SET EXERCISE = Take the data below and repeat it exactly.

-*-

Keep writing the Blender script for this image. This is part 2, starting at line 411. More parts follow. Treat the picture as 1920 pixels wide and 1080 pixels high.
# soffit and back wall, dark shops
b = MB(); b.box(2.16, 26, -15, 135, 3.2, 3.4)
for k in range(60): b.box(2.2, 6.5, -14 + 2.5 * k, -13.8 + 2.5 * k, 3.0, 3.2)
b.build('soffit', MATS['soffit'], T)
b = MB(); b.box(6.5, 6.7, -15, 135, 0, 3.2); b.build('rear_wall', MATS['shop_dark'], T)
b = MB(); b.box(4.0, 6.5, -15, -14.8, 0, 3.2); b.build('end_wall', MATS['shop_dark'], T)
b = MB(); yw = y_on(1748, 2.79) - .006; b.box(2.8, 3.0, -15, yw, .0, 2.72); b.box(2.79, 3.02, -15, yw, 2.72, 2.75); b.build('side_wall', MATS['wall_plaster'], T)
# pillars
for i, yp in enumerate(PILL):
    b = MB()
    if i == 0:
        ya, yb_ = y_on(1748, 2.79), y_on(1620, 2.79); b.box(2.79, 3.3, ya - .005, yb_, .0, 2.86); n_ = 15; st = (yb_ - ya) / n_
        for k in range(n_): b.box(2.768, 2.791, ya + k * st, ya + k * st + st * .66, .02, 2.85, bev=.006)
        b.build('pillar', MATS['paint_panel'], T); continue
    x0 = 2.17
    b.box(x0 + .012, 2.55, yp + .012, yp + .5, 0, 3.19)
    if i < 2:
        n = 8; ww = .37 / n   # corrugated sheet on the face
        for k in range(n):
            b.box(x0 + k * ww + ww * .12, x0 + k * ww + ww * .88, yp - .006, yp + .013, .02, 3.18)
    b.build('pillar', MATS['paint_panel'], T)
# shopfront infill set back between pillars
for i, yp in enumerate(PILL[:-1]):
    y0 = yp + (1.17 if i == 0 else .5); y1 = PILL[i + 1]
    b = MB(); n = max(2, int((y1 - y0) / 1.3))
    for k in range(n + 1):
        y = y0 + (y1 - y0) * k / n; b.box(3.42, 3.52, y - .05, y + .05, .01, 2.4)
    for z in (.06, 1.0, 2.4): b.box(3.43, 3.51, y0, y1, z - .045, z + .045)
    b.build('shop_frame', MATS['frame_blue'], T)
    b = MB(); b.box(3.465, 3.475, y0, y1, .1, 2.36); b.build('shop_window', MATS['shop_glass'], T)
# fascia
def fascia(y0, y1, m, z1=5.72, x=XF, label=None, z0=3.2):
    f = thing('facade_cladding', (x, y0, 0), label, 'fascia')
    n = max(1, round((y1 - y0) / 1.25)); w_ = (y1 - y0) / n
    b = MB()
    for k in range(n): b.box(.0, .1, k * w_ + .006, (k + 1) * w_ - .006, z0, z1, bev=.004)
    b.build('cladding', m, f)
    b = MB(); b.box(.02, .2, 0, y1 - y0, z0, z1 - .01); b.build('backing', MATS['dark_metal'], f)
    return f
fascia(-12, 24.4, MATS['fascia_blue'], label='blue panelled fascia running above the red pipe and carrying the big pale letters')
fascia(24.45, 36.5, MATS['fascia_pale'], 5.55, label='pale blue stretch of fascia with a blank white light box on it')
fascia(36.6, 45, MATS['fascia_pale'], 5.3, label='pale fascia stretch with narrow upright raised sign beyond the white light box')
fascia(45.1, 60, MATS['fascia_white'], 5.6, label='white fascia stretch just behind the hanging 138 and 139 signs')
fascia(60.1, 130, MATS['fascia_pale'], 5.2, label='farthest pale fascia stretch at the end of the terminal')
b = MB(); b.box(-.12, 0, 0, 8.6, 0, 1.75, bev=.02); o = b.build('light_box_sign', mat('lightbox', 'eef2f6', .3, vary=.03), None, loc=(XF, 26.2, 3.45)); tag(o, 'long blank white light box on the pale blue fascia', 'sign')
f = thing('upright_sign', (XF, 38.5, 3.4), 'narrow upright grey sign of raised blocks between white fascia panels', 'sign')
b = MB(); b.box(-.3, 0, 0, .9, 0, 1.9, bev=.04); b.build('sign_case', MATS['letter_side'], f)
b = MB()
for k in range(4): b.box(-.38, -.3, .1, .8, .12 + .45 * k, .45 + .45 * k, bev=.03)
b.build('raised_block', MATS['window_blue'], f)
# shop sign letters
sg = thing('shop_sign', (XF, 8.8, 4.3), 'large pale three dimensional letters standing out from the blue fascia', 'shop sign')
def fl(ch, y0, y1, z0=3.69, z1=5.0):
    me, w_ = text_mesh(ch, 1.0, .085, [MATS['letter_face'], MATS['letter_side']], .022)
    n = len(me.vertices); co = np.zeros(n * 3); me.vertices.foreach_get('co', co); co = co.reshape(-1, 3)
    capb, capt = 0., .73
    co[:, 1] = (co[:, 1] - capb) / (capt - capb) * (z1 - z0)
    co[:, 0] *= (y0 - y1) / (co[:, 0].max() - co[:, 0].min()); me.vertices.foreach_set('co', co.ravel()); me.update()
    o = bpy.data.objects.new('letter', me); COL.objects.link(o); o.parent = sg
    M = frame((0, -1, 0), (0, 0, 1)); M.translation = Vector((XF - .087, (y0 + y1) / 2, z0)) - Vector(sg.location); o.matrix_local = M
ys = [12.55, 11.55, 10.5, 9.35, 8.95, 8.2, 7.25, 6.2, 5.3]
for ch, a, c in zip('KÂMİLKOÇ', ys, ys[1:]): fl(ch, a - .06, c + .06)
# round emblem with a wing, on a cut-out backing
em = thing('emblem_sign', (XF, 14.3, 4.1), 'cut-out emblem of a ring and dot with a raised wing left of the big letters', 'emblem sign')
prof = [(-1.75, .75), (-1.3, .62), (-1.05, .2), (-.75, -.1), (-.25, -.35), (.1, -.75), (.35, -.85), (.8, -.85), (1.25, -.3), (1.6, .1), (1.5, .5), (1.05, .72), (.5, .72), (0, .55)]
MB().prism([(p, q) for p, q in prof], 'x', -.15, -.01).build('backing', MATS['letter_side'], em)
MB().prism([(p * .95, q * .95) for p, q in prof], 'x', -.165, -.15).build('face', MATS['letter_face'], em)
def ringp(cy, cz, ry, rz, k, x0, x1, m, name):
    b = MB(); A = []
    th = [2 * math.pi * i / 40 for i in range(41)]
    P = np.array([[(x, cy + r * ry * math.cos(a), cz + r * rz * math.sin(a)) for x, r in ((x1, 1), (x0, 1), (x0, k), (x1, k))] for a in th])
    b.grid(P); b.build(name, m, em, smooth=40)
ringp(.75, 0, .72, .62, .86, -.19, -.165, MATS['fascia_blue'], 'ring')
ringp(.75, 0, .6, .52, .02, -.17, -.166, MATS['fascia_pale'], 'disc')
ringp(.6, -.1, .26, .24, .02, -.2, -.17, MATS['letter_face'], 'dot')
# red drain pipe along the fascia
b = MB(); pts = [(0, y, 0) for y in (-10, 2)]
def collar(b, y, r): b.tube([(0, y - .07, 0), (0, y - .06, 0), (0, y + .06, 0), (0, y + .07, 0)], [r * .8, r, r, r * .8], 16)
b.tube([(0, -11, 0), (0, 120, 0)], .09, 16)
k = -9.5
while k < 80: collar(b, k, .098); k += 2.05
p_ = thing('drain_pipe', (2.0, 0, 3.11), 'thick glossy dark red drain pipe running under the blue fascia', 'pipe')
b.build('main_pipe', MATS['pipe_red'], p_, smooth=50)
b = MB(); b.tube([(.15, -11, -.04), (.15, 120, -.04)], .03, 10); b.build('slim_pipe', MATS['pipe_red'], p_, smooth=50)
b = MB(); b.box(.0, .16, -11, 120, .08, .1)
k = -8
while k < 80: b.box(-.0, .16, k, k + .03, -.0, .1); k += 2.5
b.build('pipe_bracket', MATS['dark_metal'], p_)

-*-

FINISHED ANSWER =
Keep writing the Blender script for this image. This is part 2, starting at line 411. More parts follow. Treat the picture as 1920 pixels wide and 1080 pixels high.
# soffit and back wall, dark shops
b = MB(); b.box(2.16, 26, -15, 135, 3.2, 3.4)
for k in range(60): b.box(2.2, 6.5, -14 + 2.5 * k, -13.8 + 2.5 * k, 3.0, 3.2)
b.build('soffit', MATS['soffit'], T)
b = MB(); b.box(6.5, 6.7, -15, 135, 0, 3.2); b.build('rear_wall', MATS['shop_dark'], T)
b = MB(); b.box(4.0, 6.5, -15, -14.8, 0, 3.2); b.build('end_wall', MATS['shop_dark'], T)
b = MB(); yw = y_on(1748, 2.79) - .006; b.box(2.8, 3.0, -15, yw, .0, 2.72); b.box(2.79, 3.02, -15, yw, 2.72, 2.75); b.build('side_wall', MATS['wall_plaster'], T)
# pillars
for i, yp in enumerate(PILL):
    b = MB()
    if i == 0:
        ya, yb_ = y_on(1748, 2.79), y_on(1620, 2.79); b.box(2.79, 3.3, ya - .005, yb_, .0, 2.86); n_ = 15; st = (yb_ - ya) / n_
        for k in range(n_): b.box(2.768, 2.791, ya + k * st, ya + k * st + st * .66, .02, 2.85, bev=.006)
        b.build('pillar', MATS['paint_panel'], T); continue
    x0 = 2.17
    b.box(x0 + .012, 2.55, yp + .012, yp + .5, 0, 3.19)
    if i < 2:
        n = 8; ww = .37 / n   # corrugated sheet on the face
        for k in range(n):
            b.box(x0 + k * ww + ww * .12, x0 + k * ww + ww * .88, yp - .006, yp + .013, .02, 3.18)
    b.build('pillar', MATS['paint_panel'], T)
# shopfront infill set back between pillars
for i, yp in enumerate(PILL[:-1]):
    y0 = yp + (1.17 if i == 0 else .5); y1 = PILL[i + 1]
    b = MB(); n = max(2, int((y1 - y0) / 1.3))
    for k in range(n + 1):
        y = y0 + (y1 - y0) * k / n; b.box(3.42, 3.52, y - .05, y + .05, .01, 2.4)
    for z in (.06, 1.0, 2.4): b.box(3.43, 3.51, y0, y1, z - .045, z + .045)
    b.build('shop_frame', MATS['frame_blue'], T)
    b = MB(); b.box(3.465, 3.475, y0, y1, .1, 2.36); b.build('shop_window', MATS['shop_glass'], T)
# fascia
def fascia(y0, y1, m, z1=5.72, x=XF, label=None, z0=3.2):
    f = thing('facade_cladding', (x, y0, 0), label, 'fascia')
    n = max(1, round((y1 - y0) / 1.25)); w_ = (y1 - y0) / n
    b = MB()
    for k in range(n): b.box(.0, .1, k * w_ + .006, (k + 1) * w_ - .006, z0, z1, bev=.004)
    b.build('cladding', m, f)
    b = MB(); b.box(.02, .2, 0, y1 - y0, z0, z1 - .01); b.build('backing', MATS['dark_metal'], f)
    return f
fascia(-12, 24.4, MATS['fascia_blue'], label='blue panelled fascia running above the red pipe and carrying the big pale letters')
fascia(24.45, 36.5, MATS['fascia_pale'], 5.55, label='pale blue stretch of fascia with a blank white light box on it')
fascia(36.6, 45, MATS['fascia_pale'], 5.3, label='pale fascia stretch with narrow upright raised sign beyond the white light box')
fascia(45.1, 60, MATS['fascia_white'], 5.6, label='white fascia stretch just behind the hanging 138 and 139 signs')
fascia(60.1, 130, MATS['fascia_pale'], 5.2, label='farthest pale fascia stretch at the end of the terminal')
b = MB(); b.box(-.12, 0, 0, 8.6, 0, 1.75, bev=.02); o = b.build('light_box_sign', mat('lightbox', 'eef2f6', .3, vary=.03), None, loc=(XF, 26.2, 3.45)); tag(o, 'long blank white light box on the pale blue fascia', 'sign')
f = thing('upright_sign', (XF, 38.5, 3.4), 'narrow upright grey sign of raised blocks between white fascia panels', 'sign')
b = MB(); b.box(-.3, 0, 0, .9, 0, 1.9, bev=.04); b.build('sign_case', MATS['letter_side'], f)
b = MB()
for k in range(4): b.box(-.38, -.3, .1, .8, .12 + .45 * k, .45 + .45 * k, bev=.03)
b.build('raised_block', MATS['window_blue'], f)
# shop sign letters
sg = thing('shop_sign', (XF, 8.8, 4.3), 'large pale three dimensional letters standing out from the blue fascia', 'shop sign')
def fl(ch, y0, y1, z0=3.69, z1=5.0):
    me, w_ = text_mesh(ch, 1.0, .085, [MATS['letter_face'], MATS['letter_side']], .022)
    n = len(me.vertices); co = np.zeros(n * 3); me.vertices.foreach_get('co', co); co = co.reshape(-1, 3)
    capb, capt = 0., .73
    co[:, 1] = (co[:, 1] - capb) / (capt - capb) * (z1 - z0)
    co[:, 0] *= (y0 - y1) / (co[:, 0].max() - co[:, 0].min()); me.vertices.foreach_set('co', co.ravel()); me.update()
    o = bpy.data.objects.new('letter', me); COL.objects.link(o); o.parent = sg
    M = frame((0, -1, 0), (0, 0, 1)); M.translation = Vector((XF - .087, (y0 + y1) / 2, z0)) - Vector(sg.location); o.matrix_local = M
ys = [12.55, 11.55, 10.5, 9.35, 8.95, 8.2, 7.25, 6.2, 5.3]
for ch, a, c in zip('KÂMİLKOÇ', ys, ys[1:]): fl(ch, a - .06, c + .06)
# round emblem with a wing, on a cut-out backing
em = thing('emblem_sign', (XF, 14.3, 4.1), 'cut-out emblem of a ring and dot with a raised wing left of the big letters', 'emblem sign')
prof = [(-1.75, .75), (-1.3, .62), (-1.05, .2), (-.75, -.1), (-.25, -.35), (.1, -.75), (.35, -.85), (.8, -.85), (1.25, -.3), (1.6, .1), (1.5, .5), (1.05, .72), (.5, .72), (0, .55)]
MB().prism([(p, q) for p, q in prof], 'x', -.15, -.01).build('backing', MATS['letter_side'], em)
MB().prism([(p * .95, q * .95) for p, q in prof], 'x', -.165, -.15).build('face', MATS['letter_face'], em)
def ringp(cy, cz, ry, rz, k, x0, x1, m, name):
    b = MB(); A = []
    th = [2 * math.pi * i / 40 for i in range(41)]
    P = np.array([[(x, cy + r * ry * math.cos(a), cz + r * rz * math.sin(a)) for x, r in ((x1, 1), (x0, 1), (x0, k), (x1, k))] for a in th])
    b.grid(P); b.build(name, m, em, smooth=40)
ringp(.75, 0, .72, .62, .86, -.19, -.165, MATS['fascia_blue'], 'ring')
ringp(.75, 0, .6, .52, .02, -.17, -.166, MATS['fascia_pale'], 'disc')
ringp(.6, -.1, .26, .24, .02, -.2, -.17, MATS['letter_face'], 'dot')
# red drain pipe along the fascia
b = MB(); pts = [(0, y, 0) for y in (-10, 2)]
def collar(b, y, r): b.tube([(0, y - .07, 0), (0, y - .06, 0), (0, y + .06, 0), (0, y + .07, 0)], [r * .8, r, r, r * .8], 16)
b.tube([(0, -11, 0), (0, 120, 0)], .09, 16)
k = -9.5
while k < 80: collar(b, k, .098); k += 2.05
p_ = thing('drain_pipe', (2.0, 0, 3.11), 'thick glossy dark red drain pipe running under the blue fascia', 'pipe')
b.build('main_pipe', MATS['pipe_red'], p_, smooth=50)
b = MB(); b.tube([(.15, -11, -.04), (.15, 120, -.04)], .03, 10); b.build('slim_pipe', MATS['pipe_red'], p_, smooth=50)
b = MB(); b.box(.0, .16, -11, 120, .08, .1)
k = -8
while k < 80: b.box(-.0, .16, k, k + .03, -.0, .1); k += 2.5
b.build('pipe_bracket', MATS['dark_metal'], p_)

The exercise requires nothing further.